What you should do - Return, word for word, every line that follows.

▼▼▼

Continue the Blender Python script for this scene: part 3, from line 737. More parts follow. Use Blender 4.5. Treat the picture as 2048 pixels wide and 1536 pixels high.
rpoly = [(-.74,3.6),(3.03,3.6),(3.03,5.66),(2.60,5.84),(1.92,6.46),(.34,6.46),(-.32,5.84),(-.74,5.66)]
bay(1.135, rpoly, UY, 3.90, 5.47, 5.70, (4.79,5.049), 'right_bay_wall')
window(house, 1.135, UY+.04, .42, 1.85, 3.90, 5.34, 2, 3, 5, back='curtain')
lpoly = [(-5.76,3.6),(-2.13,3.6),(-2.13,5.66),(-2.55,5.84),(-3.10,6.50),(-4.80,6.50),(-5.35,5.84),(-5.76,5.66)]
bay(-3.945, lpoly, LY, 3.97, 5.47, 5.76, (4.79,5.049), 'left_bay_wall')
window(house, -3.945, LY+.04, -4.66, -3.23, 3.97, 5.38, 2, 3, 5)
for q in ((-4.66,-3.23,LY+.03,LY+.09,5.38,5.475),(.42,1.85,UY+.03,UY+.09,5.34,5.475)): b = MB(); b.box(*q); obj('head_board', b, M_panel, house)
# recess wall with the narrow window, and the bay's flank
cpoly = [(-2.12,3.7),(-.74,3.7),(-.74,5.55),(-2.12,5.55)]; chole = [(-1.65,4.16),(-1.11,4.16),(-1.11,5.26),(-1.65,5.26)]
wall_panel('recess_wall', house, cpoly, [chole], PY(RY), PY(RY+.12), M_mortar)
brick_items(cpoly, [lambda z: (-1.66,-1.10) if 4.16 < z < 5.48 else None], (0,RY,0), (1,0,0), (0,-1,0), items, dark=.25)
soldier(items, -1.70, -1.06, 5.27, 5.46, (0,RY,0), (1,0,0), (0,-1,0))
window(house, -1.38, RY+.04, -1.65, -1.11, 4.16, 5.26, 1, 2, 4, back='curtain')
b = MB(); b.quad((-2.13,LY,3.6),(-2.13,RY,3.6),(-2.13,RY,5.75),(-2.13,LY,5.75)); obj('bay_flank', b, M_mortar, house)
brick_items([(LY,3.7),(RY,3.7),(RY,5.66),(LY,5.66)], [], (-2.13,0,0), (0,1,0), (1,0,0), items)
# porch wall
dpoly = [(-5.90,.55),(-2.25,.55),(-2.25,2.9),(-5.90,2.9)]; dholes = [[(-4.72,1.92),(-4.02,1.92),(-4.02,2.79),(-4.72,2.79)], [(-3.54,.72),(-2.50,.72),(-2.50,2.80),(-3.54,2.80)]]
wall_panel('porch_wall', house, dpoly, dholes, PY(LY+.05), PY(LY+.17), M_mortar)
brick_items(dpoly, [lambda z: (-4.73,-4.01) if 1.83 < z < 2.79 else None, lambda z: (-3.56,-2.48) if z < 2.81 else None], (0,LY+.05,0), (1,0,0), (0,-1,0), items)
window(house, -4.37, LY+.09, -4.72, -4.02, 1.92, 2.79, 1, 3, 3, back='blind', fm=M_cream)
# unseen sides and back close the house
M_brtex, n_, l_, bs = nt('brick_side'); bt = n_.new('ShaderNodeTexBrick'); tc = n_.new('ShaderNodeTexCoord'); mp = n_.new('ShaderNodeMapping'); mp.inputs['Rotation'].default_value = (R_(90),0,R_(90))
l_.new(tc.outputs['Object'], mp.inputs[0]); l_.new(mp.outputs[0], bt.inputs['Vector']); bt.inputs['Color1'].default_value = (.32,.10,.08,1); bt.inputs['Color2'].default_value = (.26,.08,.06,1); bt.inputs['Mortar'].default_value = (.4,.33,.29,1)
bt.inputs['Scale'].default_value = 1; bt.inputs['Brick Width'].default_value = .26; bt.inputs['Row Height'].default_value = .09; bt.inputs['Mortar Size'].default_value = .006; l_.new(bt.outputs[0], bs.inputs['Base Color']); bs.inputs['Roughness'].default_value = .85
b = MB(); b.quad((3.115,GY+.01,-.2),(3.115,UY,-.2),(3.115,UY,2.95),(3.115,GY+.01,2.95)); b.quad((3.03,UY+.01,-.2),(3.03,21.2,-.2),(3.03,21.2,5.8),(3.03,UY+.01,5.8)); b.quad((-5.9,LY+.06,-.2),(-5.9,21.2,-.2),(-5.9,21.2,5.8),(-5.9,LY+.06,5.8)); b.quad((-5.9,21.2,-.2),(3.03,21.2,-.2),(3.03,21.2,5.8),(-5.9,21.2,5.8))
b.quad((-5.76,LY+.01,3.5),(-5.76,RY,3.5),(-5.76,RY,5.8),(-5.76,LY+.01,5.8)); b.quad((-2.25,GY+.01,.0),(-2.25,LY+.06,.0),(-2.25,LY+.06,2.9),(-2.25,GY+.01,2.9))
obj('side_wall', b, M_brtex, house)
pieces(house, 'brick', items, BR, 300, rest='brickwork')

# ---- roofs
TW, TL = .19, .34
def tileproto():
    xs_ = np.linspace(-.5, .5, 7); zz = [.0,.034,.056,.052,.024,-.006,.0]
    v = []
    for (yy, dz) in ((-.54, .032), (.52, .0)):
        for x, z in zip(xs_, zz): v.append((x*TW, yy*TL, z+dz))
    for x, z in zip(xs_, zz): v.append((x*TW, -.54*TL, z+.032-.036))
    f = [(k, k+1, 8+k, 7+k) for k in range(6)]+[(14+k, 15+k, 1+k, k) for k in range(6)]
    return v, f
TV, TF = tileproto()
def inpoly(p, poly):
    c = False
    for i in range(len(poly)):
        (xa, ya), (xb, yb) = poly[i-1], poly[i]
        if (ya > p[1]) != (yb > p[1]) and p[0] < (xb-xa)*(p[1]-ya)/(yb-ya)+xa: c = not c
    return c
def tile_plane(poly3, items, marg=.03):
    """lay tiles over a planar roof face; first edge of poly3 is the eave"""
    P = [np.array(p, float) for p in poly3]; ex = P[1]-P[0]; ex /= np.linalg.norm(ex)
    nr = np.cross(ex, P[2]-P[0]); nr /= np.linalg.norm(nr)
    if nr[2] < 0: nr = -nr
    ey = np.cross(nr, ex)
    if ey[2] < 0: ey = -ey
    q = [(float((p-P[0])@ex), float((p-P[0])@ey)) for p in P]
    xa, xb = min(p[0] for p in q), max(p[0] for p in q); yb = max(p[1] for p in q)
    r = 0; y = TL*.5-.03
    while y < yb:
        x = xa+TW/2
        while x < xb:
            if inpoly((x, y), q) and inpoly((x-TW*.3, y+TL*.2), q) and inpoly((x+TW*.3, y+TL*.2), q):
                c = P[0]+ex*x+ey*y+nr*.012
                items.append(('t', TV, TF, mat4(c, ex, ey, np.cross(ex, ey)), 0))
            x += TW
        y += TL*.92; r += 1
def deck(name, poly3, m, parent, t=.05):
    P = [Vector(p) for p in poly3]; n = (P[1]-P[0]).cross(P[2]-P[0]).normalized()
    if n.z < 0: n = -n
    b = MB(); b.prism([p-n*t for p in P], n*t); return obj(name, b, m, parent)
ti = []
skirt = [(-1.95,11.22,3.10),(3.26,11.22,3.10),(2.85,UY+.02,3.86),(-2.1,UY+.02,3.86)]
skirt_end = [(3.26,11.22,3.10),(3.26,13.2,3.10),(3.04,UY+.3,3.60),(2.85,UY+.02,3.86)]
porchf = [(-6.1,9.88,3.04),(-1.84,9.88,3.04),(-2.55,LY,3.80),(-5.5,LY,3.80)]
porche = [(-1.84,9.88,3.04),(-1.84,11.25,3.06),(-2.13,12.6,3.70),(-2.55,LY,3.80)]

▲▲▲

Problem solution -
Continue the Blender Python script for this scene: part 3, from line 737. More parts follow. Use Blender 4.5. Treat the picture as 2048 pixels wide and 1536 pixels high.
rpoly = [(-.74,3.6),(3.03,3.6),(3.03,5.66),(2.60,5.84),(1.92,6.46),(.34,6.46),(-.32,5.84),(-.74,5.66)]
bay(1.135, rpoly, UY, 3.90, 5.47, 5.70, (4.79,5.049), 'right_bay_wall')
window(house, 1.135, UY+.04, .42, 1.85, 3.90, 5.34, 2, 3, 5, back='curtain')
lpoly = [(-5.76,3.6),(-2.13,3.6),(-2.13,5.66),(-2.55,5.84),(-3.10,6.50),(-4.80,6.50),(-5.35,5.84),(-5.76,5.66)]
bay(-3.945, lpoly, LY, 3.97, 5.47, 5.76, (4.79,5.049), 'left_bay_wall')
window(house, -3.945, LY+.04, -4.66, -3.23, 3.97, 5.38, 2, 3, 5)
for q in ((-4.66,-3.23,LY+.03,LY+.09,5.38,5.475),(.42,1.85,UY+.03,UY+.09,5.34,5.475)): b = MB(); b.box(*q); obj('head_board', b, M_panel, house)
# recess wall with the narrow window, and the bay's flank
cpoly = [(-2.12,3.7),(-.74,3.7),(-.74,5.55),(-2.12,5.55)]; chole = [(-1.65,4.16),(-1.11,4.16),(-1.11,5.26),(-1.65,5.26)]
wall_panel('recess_wall', house, cpoly, [chole], PY(RY), PY(RY+.12), M_mortar)
brick_items(cpoly, [lambda z: (-1.66,-1.10) if 4.16 < z < 5.48 else None], (0,RY,0), (1,0,0), (0,-1,0), items, dark=.25)
soldier(items, -1.70, -1.06, 5.27, 5.46, (0,RY,0), (1,0,0), (0,-1,0))
window(house, -1.38, RY+.04, -1.65, -1.11, 4.16, 5.26, 1, 2, 4, back='curtain')
b = MB(); b.quad((-2.13,LY,3.6),(-2.13,RY,3.6),(-2.13,RY,5.75),(-2.13,LY,5.75)); obj('bay_flank', b, M_mortar, house)
brick_items([(LY,3.7),(RY,3.7),(RY,5.66),(LY,5.66)], [], (-2.13,0,0), (0,1,0), (1,0,0), items)
# porch wall
dpoly = [(-5.90,.55),(-2.25,.55),(-2.25,2.9),(-5.90,2.9)]; dholes = [[(-4.72,1.92),(-4.02,1.92),(-4.02,2.79),(-4.72,2.79)], [(-3.54,.72),(-2.50,.72),(-2.50,2.80),(-3.54,2.80)]]
wall_panel('porch_wall', house, dpoly, dholes, PY(LY+.05), PY(LY+.17), M_mortar)
brick_items(dpoly, [lambda z: (-4.73,-4.01) if 1.83 < z < 2.79 else None, lambda z: (-3.56,-2.48) if z < 2.81 else None], (0,LY+.05,0), (1,0,0), (0,-1,0), items)
window(house, -4.37, LY+.09, -4.72, -4.02, 1.92, 2.79, 1, 3, 3, back='blind', fm=M_cream)
# unseen sides and back close the house
M_brtex, n_, l_, bs = nt('brick_side'); bt = n_.new('ShaderNodeTexBrick'); tc = n_.new('ShaderNodeTexCoord'); mp = n_.new('ShaderNodeMapping'); mp.inputs['Rotation'].default_value = (R_(90),0,R_(90))
l_.new(tc.outputs['Object'], mp.inputs[0]); l_.new(mp.outputs[0], bt.inputs['Vector']); bt.inputs['Color1'].default_value = (.32,.10,.08,1); bt.inputs['Color2'].default_value = (.26,.08,.06,1); bt.inputs['Mortar'].default_value = (.4,.33,.29,1)
bt.inputs['Scale'].default_value = 1; bt.inputs['Brick Width'].default_value = .26; bt.inputs['Row Height'].default_value = .09; bt.inputs['Mortar Size'].default_value = .006; l_.new(bt.outputs[0], bs.inputs['Base Color']); bs.inputs['Roughness'].default_value = .85
b = MB(); b.quad((3.115,GY+.01,-.2),(3.115,UY,-.2),(3.115,UY,2.95),(3.115,GY+.01,2.95)); b.quad((3.03,UY+.01,-.2),(3.03,21.2,-.2),(3.03,21.2,5.8),(3.03,UY+.01,5.8)); b.quad((-5.9,LY+.06,-.2),(-5.9,21.2,-.2),(-5.9,21.2,5.8),(-5.9,LY+.06,5.8)); b.quad((-5.9,21.2,-.2),(3.03,21.2,-.2),(3.03,21.2,5.8),(-5.9,21.2,5.8))
b.quad((-5.76,LY+.01,3.5),(-5.76,RY,3.5),(-5.76,RY,5.8),(-5.76,LY+.01,5.8)); b.quad((-2.25,GY+.01,.0),(-2.25,LY+.06,.0),(-2.25,LY+.06,2.9),(-2.25,GY+.01,2.9))
obj('side_wall', b, M_brtex, house)
pieces(house, 'brick', items, BR, 300, rest='brickwork')

# ---- roofs
TW, TL = .19, .34
def tileproto():
    xs_ = np.linspace(-.5, .5, 7); zz = [.0,.034,.056,.052,.024,-.006,.0]
    v = []
    for (yy, dz) in ((-.54, .032), (.52, .0)):
        for x, z in zip(xs_, zz): v.append((x*TW, yy*TL, z+dz))
    for x, z in zip(xs_, zz): v.append((x*TW, -.54*TL, z+.032-.036))
    f = [(k, k+1, 8+k, 7+k) for k in range(6)]+[(14+k, 15+k, 1+k, k) for k in range(6)]
    return v, f
TV, TF = tileproto()
def inpoly(p, poly):
    c = False
    for i in range(len(poly)):
        (xa, ya), (xb, yb) = poly[i-1], poly[i]
        if (ya > p[1]) != (yb > p[1]) and p[0] < (xb-xa)*(p[1]-ya)/(yb-ya)+xa: c = not c
    return c
def tile_plane(poly3, items, marg=.03):
    """lay tiles over a planar roof face; first edge of poly3 is the eave"""
    P = [np.array(p, float) for p in poly3]; ex = P[1]-P[0]; ex /= np.linalg.norm(ex)
    nr = np.cross(ex, P[2]-P[0]); nr /= np.linalg.norm(nr)
    if nr[2] < 0: nr = -nr
    ey = np.cross(nr, ex)
    if ey[2] < 0: ey = -ey
    q = [(float((p-P[0])@ex), float((p-P[0])@ey)) for p in P]
    xa, xb = min(p[0] for p in q), max(p[0] for p in q); yb = max(p[1] for p in q)
    r = 0; y = TL*.5-.03
    while y < yb:
        x = xa+TW/2
        while x < xb:
            if inpoly((x, y), q) and inpoly((x-TW*.3, y+TL*.2), q) and inpoly((x+TW*.3, y+TL*.2), q):
                c = P[0]+ex*x+ey*y+nr*.012
                items.append(('t', TV, TF, mat4(c, ex, ey, np.cross(ex, ey)), 0))
            x += TW
        y += TL*.92; r += 1
def deck(name, poly3, m, parent, t=.05):
    P = [Vector(p) for p in poly3]; n = (P[1]-P[0]).cross(P[2]-P[0]).normalized()
    if n.z < 0: n = -n
    b = MB(); b.prism([p-n*t for p in P], n*t); return obj(name, b, m, parent)
ti = []
skirt = [(-1.95,11.22,3.10),(3.26,11.22,3.10),(2.85,UY+.02,3.86),(-2.1,UY+.02,3.86)]
skirt_end = [(3.26,11.22,3.10),(3.26,13.2,3.10),(3.04,UY+.3,3.60),(2.85,UY+.02,3.86)]
porchf = [(-6.1,9.88,3.04),(-1.84,9.88,3.04),(-2.55,LY,3.80),(-5.5,LY,3.80)]
porche = [(-1.84,9.88,3.04),(-1.84,11.25,3.06),(-2.13,12.6,3.70),(-2.55,LY,3.80)]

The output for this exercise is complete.